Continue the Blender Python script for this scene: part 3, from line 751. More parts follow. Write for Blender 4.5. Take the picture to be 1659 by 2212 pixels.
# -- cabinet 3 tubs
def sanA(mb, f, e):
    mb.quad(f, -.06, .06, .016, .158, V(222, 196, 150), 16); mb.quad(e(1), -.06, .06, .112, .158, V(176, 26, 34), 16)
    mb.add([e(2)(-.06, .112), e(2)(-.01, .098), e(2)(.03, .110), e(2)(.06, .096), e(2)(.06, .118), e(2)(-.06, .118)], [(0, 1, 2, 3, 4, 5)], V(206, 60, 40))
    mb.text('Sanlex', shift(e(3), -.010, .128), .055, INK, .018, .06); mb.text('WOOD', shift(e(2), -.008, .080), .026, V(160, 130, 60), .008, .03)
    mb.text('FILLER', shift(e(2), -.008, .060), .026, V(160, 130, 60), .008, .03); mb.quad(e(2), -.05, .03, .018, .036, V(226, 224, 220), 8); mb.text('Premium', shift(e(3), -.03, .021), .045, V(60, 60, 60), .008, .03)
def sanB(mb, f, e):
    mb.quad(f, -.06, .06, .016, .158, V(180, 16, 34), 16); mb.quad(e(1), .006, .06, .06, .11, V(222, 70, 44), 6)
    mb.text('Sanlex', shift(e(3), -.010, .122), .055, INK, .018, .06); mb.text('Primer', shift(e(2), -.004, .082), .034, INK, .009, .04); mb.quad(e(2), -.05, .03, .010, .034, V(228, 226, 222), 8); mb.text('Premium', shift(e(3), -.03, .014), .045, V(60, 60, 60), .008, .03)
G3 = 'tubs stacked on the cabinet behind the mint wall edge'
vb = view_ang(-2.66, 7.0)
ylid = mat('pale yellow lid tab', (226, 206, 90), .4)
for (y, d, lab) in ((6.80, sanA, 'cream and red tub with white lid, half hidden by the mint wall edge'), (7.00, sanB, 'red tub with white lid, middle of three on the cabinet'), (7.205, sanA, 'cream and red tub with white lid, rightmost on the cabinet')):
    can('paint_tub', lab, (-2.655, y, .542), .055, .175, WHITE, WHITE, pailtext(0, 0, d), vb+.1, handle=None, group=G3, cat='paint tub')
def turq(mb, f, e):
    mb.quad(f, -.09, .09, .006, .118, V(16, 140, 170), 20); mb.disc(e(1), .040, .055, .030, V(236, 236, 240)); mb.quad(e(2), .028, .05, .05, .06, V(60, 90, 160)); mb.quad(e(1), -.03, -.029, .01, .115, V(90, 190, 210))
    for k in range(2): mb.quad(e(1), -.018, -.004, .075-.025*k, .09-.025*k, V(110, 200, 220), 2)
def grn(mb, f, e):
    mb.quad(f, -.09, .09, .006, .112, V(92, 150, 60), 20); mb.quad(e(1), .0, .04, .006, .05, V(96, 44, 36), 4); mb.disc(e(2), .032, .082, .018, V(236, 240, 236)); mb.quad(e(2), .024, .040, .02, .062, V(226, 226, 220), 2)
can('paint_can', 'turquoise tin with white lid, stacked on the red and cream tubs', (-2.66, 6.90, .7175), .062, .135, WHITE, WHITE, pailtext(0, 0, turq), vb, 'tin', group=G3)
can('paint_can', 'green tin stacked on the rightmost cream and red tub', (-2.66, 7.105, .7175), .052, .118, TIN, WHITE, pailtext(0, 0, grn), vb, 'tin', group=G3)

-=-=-

**Aim**
Retype the material above, line by line, exactly.

**Exercise solution**
Continue the Blender Python script for this scene: part 3, from line 751. More parts follow. Write for Blender 4.5. Take the picture to be 1659 by 2212 pixels.
# -- cabinet 3 tubs
def sanA(mb, f, e):
    mb.quad(f, -.06, .06, .016, .158, V(222, 196, 150), 16); mb.quad(e(1), -.06, .06, .112, .158, V(176, 26, 34), 16)
    mb.add([e(2)(-.06, .112), e(2)(-.01, .098), e(2)(.03, .110), e(2)(.06, .096), e(2)(.06, .118), e(2)(-.06, .118)], [(0, 1, 2, 3, 4, 5)], V(206, 60, 40))
    mb.text('Sanlex', shift(e(3), -.010, .128), .055, INK, .018, .06); mb.text('WOOD', shift(e(2), -.008, .080), .026, V(160, 130, 60), .008, .03)
    mb.text('FILLER', shift(e(2), -.008, .060), .026, V(160, 130, 60), .008, .03); mb.quad(e(2), -.05, .03, .018, .036, V(226, 224, 220), 8); mb.text('Premium', shift(e(3), -.03, .021), .045, V(60, 60, 60), .008, .03)
def sanB(mb, f, e):
    mb.quad(f, -.06, .06, .016, .158, V(180, 16, 34), 16); mb.quad(e(1), .006, .06, .06, .11, V(222, 70, 44), 6)
    mb.text('Sanlex', shift(e(3), -.010, .122), .055, INK, .018, .06); mb.text('Primer', shift(e(2), -.004, .082), .034, INK, .009, .04); mb.quad(e(2), -.05, .03, .010, .034, V(228, 226, 222), 8); mb.text('Premium', shift(e(3), -.03, .014), .045, V(60, 60, 60), .008, .03)
G3 = 'tubs stacked on the cabinet behind the mint wall edge'
vb = view_ang(-2.66, 7.0)
ylid = mat('pale yellow lid tab', (226, 206, 90), .4)
for (y, d, lab) in ((6.80, sanA, 'cream and red tub with white lid, half hidden by the mint wall edge'), (7.00, sanB, 'red tub with white lid, middle of three on the cabinet'), (7.205, sanA, 'cream and red tub with white lid, rightmost on the cabinet')):
    can('paint_tub', lab, (-2.655, y, .542), .055, .175, WHITE, WHITE, pailtext(0, 0, d), vb+.1, handle=None, group=G3, cat='paint tub')
def turq(mb, f, e):
    mb.quad(f, -.09, .09, .006, .118, V(16, 140, 170), 20); mb.disc(e(1), .040, .055, .030, V(236, 236, 240)); mb.quad(e(2), .028, .05, .05, .06, V(60, 90, 160)); mb.quad(e(1), -.03, -.029, .01, .115, V(90, 190, 210))
    for k in range(2): mb.quad(e(1), -.018, -.004, .075-.025*k, .09-.025*k, V(110, 200, 220), 2)
def grn(mb, f, e):
    mb.quad(f, -.09, .09, .006, .112, V(92, 150, 60), 20); mb.quad(e(1), .0, .04, .006, .05, V(96, 44, 36), 4); mb.disc(e(2), .032, .082, .018, V(236, 240, 236)); mb.quad(e(2), .024, .040, .02, .062, V(226, 226, 220), 2)
can('paint_can', 'turquoise tin with white lid, stacked on the red and cream tubs', (-2.66, 6.90, .7175), .062, .135, WHITE, WHITE, pailtext(0, 0, turq), vb, 'tin', group=G3)
can('paint_can', 'green tin stacked on the rightmost cream and red tub', (-2.66, 7.105, .7175), .052, .118, TIN, WHITE, pailtext(0, 0, grn), vb, 'tin', group=G3)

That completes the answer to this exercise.